Como sospecha el lector avispado, el único partido al que Génova tiene por amigo estratégico es Podemos. Y el único al que tiene por cordial enemigo es Ciudadanos. Por eso trataron de acabar con Rivera comerciando en venales zahúrdas con una falsa hoja de inscripción… ¡a Nuevas Generaciones! Por eso envían copias de viejas papeletas a las redacciones acusándome ahora a mí de haber concurrido en sus listas. ¡Alguien que hace tal cosa no tiene perdón de Dios!, oigo ya exclamar a Celia Villalobos de Arriola. ¿Ha sido usted alguna vez comunista, cazabrujas?

¿Por qué usarán sus armas de destrucción masiva contra Ciudadanos, un partido constitucionalista que permite el gobierno del PP en cuatro comunidades autónomas y trece capitales de provincia? Por varios motivos. De entrada, y abreviando, porque consideran que nuestros votos son suyos. Loca premisa que llevó al pobre Maroto a afirmar, al conocer los resultados de diciembre (y su falta de escaño), que tres millones y medio de españoles votantes de Ciudadanos habían arrojado su voto a la papelera. O sea, que lo de ERC o Bildu sí estaba bien votado, o lo de Compromís, o lo de DyL. Eso no iba a ninguna papelera, eso permitía una justa representación de todos los ricos matices políticos del noble pueblo español.

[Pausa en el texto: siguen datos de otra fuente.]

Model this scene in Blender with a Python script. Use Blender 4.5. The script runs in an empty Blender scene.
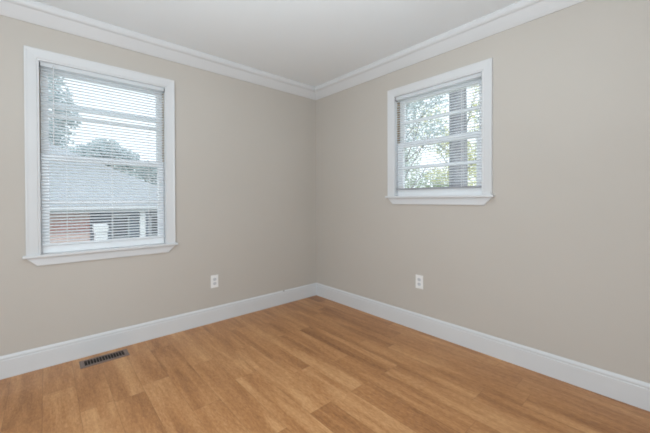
import bpy, bmesh, math, random
from mathutils import Vector, Matrix

S = bpy.context.scene
COL = S.collection

# ------------------------------------------------------------------ camera
YAW, PITCH, ROLL, FPX, SHIFT = 0.727446, -0.0086, -0.003079, 314.131, -14.17
fw = Vector((math.sin(YAW) * math.cos(PITCH), math.cos(YAW) * math.cos(PITCH), math.sin(PITCH)))
r0 = Vector((math.cos(YAW), -math.sin(YAW), 0.0))
u0 = r0.cross(fw)
rt = math.cos(ROLL) * r0 + math.sin(ROLL) * u0
up = -math.sin(ROLL) * r0 + math.cos(ROLL) * u0
cam_data = bpy.data.cameras.new('camera')
cam = bpy.data.objects.new('camera', cam_data)
COL.objects.link(cam)
m3 = Matrix((rt, up, -fw)).transposed()
cam.matrix_world = Matrix.Translation((-2.422, -2.877, 1.140)) @ m3.to_4x4()
cam_data.sensor_fit = 'HORIZONTAL'
cam_data.sensor_width = 36.0
cam_data.lens = 36.0 * FPX / 650.0
cam_data.shift_y = SHIFT / 650.0
cam_data.clip_start = 0.02
cam_data.clip_end = 300
S.camera = cam

# ------------------------------------------------------------------ world, sun, lights, exposure
world = bpy.data.worlds.new('sky')
S.world = world
world.use_nodes = True
wb = world.node_tree.nodes['Background']
wb.inputs['Color'].default_value = (0.86, 0.94, 1.0, 1)
wb.inputs['Strength'].default_value = 0.95

sd = bpy.data.lights.new('sun', 'SUN')
sd.energy = 1.3
sd.angle = math.radians(4)
sd.color = (1.0, 0.95, 0.86)
so = bpy.data.objects.new('sun', sd)
COL.objects.link(so)
so.rotation_euler = Vector((0.55, 0.62, -0.75)).to_track_quat('-Z', 'Y').to_euler()


def area(name, loc, target, sx, sy, power, col):
    d = bpy.data.lights.new(name, 'AREA')
    d.shape = 'RECTANGLE'
    d.size, d.size_y, d.energy, d.color = sx, sy, power, col
    o = bpy.data.objects.new(name, d)
    COL.objects.link(o)
    o.location = loc
    o.rotation_euler = (Vector(target) - Vector(loc)).to_track_quat('-Z', 'Y').to_euler()
    return o


# added fill lights, no fixture behind them: side, front and upward onto the ceiling
area('side_fill', (-3.85, -2.4, 1.3), (-0.6, -0.2, 1.15), 2.0, 1.8, 28, (0.88, 1.0, 1.08))  # added side fill; the wall behind it is closed
area('front_fill', (-3.0, -3.05, 1.5), (-0.3, -0.2, 1.25), 0.6, 0.6, 16, (0.88, 1.0, 1.08))  # added to brighten blinds and sashes from the front
area('ceiling_fill', (-2.15, -2.3, 1.35), (-2.15, -2.3, 2.44), 2.0, 2.0, 7.3, (0.88, 1.0, 1.08))  # added up-light that brightens the ceiling

S.view_settings.view_transform = 'Standard'
S.view_settings.look = 'None'
S.view_settings.exposure = 0.97
S.view_settings.gamma = 1.0
S.view_settings.use_curve_mapping = False
S.cycles.max_bounces = 10
S.cycles.diffuse_bounces = 6
S.cycles.transparent_max_bounces = 24
S.cycles.use_denoising = True
S.cycles.filter_width = 1.8

# ------------------------------------------------------------------ materials


def mat(name, col, rough=0.5, spec=0.5, metal=0.0):
    m = bpy.data.materials.new(name)
    m.use_nodes = True
    b = m.node_tree.nodes['Principled BSDF']
    b.inputs['Base Color'].default_value = (*col, 1)
    b.inputs['Roughness'].default_value = rough
    b.inputs['Specular IOR Level'].default_value = spec
    b.inputs['Metallic'].default_value = metal
    return m


def node(m, kind, **kw):
    n = m.node_tree.nodes.new(kind)
    for k, v in kw.items():
        setattr(n, k, v)
    return n


def link(m, a, b):
    m.node_tree.links.new(a, b)


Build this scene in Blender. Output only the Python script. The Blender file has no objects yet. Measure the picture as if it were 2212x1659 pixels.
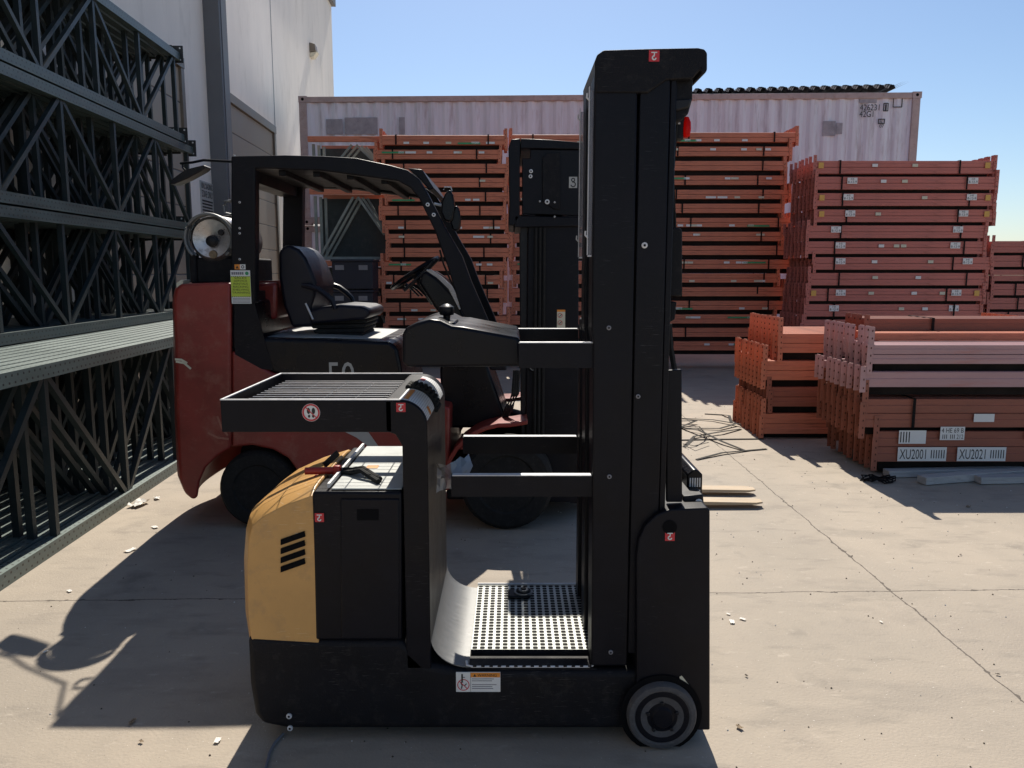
import bpy, math, random
from mathutils import Vector, Matrix
random.seed(7)
R = math.radians
# ---------------------------------------------------------------- camera, sky, sun
SC = bpy.context.scene
COL = SC.collection
CAM_H = 1.5; PITCH = R(8.1); F = 1700.0
cam = bpy.data.cameras.new('camera'); cam.sensor_width = 36; cam.lens = F/2212*36; cam.clip_start = .05; cam.clip_end = 2000
co = bpy.data.objects.new('camera', cam); COL.objects.link(co)
co.location = (0, 0, CAM_H); co.rotation_euler = (R(90)-PITCH, 0, 0)
SC.camera = co
SUN_EL = R(46.4)
w = bpy.data.worlds.new("World"); SC.world = w; w.use_nodes = True
nt = w.node_tree; nt.nodes.clear()
sky = nt.nodes.new('ShaderNodeTexSky'); sky.sky_type = 'NISHITA'; sky.sun_disc = False
sky.sun_elevation = SUN_EL; sky.sun_rotation = R(0); sky.air_density = 1.0; sky.dust_density = 0.5; sky.ozone_density = 4.2
bg = nt.nodes.new('ShaderNodeBackground'); bg.inputs['Strength'].default_value = 0.088
wo = nt.nodes.new('ShaderNodeOutputWorld')
nt.links.new(sky.outputs[0], bg.inputs[0]); nt.links.new(bg.outputs[0], wo.inputs[0])
sl = bpy.data.lights.new('sun', 'SUN'); sl.energy = 4.8; sl.angle = R(.5); sl.color = (1, .93, .82)
so = bpy.data.objects.new('sun', sl); COL.objects.link(so)
so.rotation_euler = (-(R(90)-SUN_EL), 0, 0)      # light comes from +Y (ahead of the camera)
so.location = (0, 20, 20)
SC.view_settings.view_transform = 'Standard'; SC.view_settings.look = 'None'
SC.view_settings.exposure = 0.38; SC.view_settings.gamma = 1
# ---------------------------------------------------------------- measuring helpers (photo measured at 2212 px wide)
def ray(px, py):
    u = (px-1106)/F; v = (829.5-py)/F
    return Vector((u, math.cos(PITCH)+v*math.sin(PITCH), -math.sin(PITCH)+v*math.cos(PITCH)))
def P(px, py, Y):
    d = ray(px, py); t = Y/d.y
    return Vector((d.x*t, Y, CAM_H+d.z*t))
def XZ(pts, Y): return [(P(a, b, Y).x, P(a, b, Y).z) for a, b in pts]
def G(px, py, z=0.0):
    d = ray(px, py); t = (z-CAM_H)/d.z
    return Vector((d.x*t, d.y*t, z))
YAW = R(2.9)
def PW(px, py, W):                     # on the plane W metres left of the camera in the warehouse's own direction
    d = Matrix.Rotation(-YAW, 3, 'Z') @ ray(px, py); t = -W/d.x
    return Vector((-W, d.y*t, CAM_H+d.z*t))
# ---------------------------------------------------------------- materials
def nn(nt, t): return nt.nodes.new(t)
def mat(name, col, rough=.6, metal=0., var=.12, scale=6., bump=0., bscale=60., dirt=None, dirt_amt=.3, coat=0., spec=None, stretch=None):
    m = bpy.data.materials.new(name); m.use_nodes = True; nt = m.node_tree
    b = nt.nodes['Principled BSDF']; L = nt.links.new
    b.inputs['Roughness'].default_value = rough; b.inputs['Metallic'].default_value = metal
    if coat: b.inputs['Coat Weight'].default_value = coat; b.inputs['Coat Roughness'].default_value = .15
    if spec is not None: b.inputs['Specular IOR Level'].default_value = spec
    tc = nn(nt, 'ShaderNodeTexCoord'); src = tc.outputs['Object']
    if stretch:
        mp = nn(nt, 'ShaderNodeMapping'); mp.inputs['Scale'].default_value = stretch; L(src, mp.inputs[0]); src = mp.outputs[0]
    n = nn(nt, 'ShaderNodeTexNoise'); n.inputs['Scale'].default_value = scale; n.inputs['Detail'].default_value = 6; n.inputs['Roughness'].default_value = .65
    L(src, n.inputs['Vector'])
    r = nn(nt, 'ShaderNodeMapRange'); r.inputs[1].default_value = .3; r.inputs[2].default_value = .7; r.inputs[3].default_value = 1-var; r.inputs[4].default_value = 1+var
    L(n.outputs[0], r.inputs[0])
    mx = nn(nt, 'ShaderNodeMix'); mx.data_type = 'RGBA'; mx.blend_type = 'MULTIPLY'; mx.inputs[0].default_value = 1
    mx.inputs[6].default_value = (*col, 1); L(r.outputs[0], mx.inputs[7]); out = mx.outputs[2]
    if dirt:
        n2 = nn(nt, 'ShaderNodeTexNoise'); n2.inputs['Scale'].default_value = scale*2.7; n2.inputs['Detail'].default_value = 8; n2.inputs['Roughness'].default_value = .7; L(src, n2.inputs['Vector'])
        r2 = nn(nt, 'ShaderNodeMapRange'); r2.inputs[1].default_value = .52; r2.inputs[2].default_value = .68; r2.inputs[4].default_value = dirt_amt; L(n2.outputs[0], r2.inputs[0])
        m2 = nn(nt, 'ShaderNodeMix'); m2.data_type = 'RGBA'; L(r2.outputs[0], m2.inputs[0]); L(out, m2.inputs[6]); m2.inputs[7].default_value = (*dirt, 1); out = m2.outputs[2]
    L(out, b.inputs['Base Color'])
    rr = nn(nt, 'ShaderNodeMapRange'); rr.inputs[1].default_value = .3; rr.inputs[2].default_value = .7
    rr.inputs[3].default_value = max(.03, rough-.08); rr.inputs[4].default_value = min(1, rough+.08); L(n.outputs[0], rr.inputs[0]); L(rr.outputs[0], b.inputs['Roughness'])
    if bump:
        nb = nn(nt, 'ShaderNodeTexNoise'); nb.inputs['Scale'].default_value = bscale; nb.inputs['Detail'].default_value = 4; L(src, nb.inputs['Vector'])
        bm = nn(nt, 'ShaderNodeBump'); bm.inputs['Strength'].default_value = bump; bm.inputs['Distance'].default_value = .01; L(nb.outputs[0], bm.inputs['Height']); L(bm.outputs[0], b.inputs['Normal'])
    return m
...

Pero los cuarenta escaños de Ciudadanos eran detritus, no pintaban nada.

Podemos les encanta. Es por la retroalimentación y porque, a fin de cuentas, es hijo suyo; y no me refiero a que sean la indignada respuesta a sus políticas; me refiero a una relación padre-hijo. ¡Qué digo! ¡Madre-hijo! Hablo del minucioso mimo con que se les ha amamantado bajo los focos y abrigado en las frías alcantarillas del Estado. Hablo del espantajo que permite advertir «yo o el caos» y partirle las piernas al PSOE. Hablo de sustituir a los socialdemócratas por los revolucionarios para perpetuarse en el poder. Los figurones más extravertidos de la derechita viven esta paternidad, esta maternidad con tanto orgullo que a menudo se emocionan y rompen en públicos panegíricos a los chicos del comunismo bolivariano que un día cerrarán sus medios. Cosas de los conservadores españoles.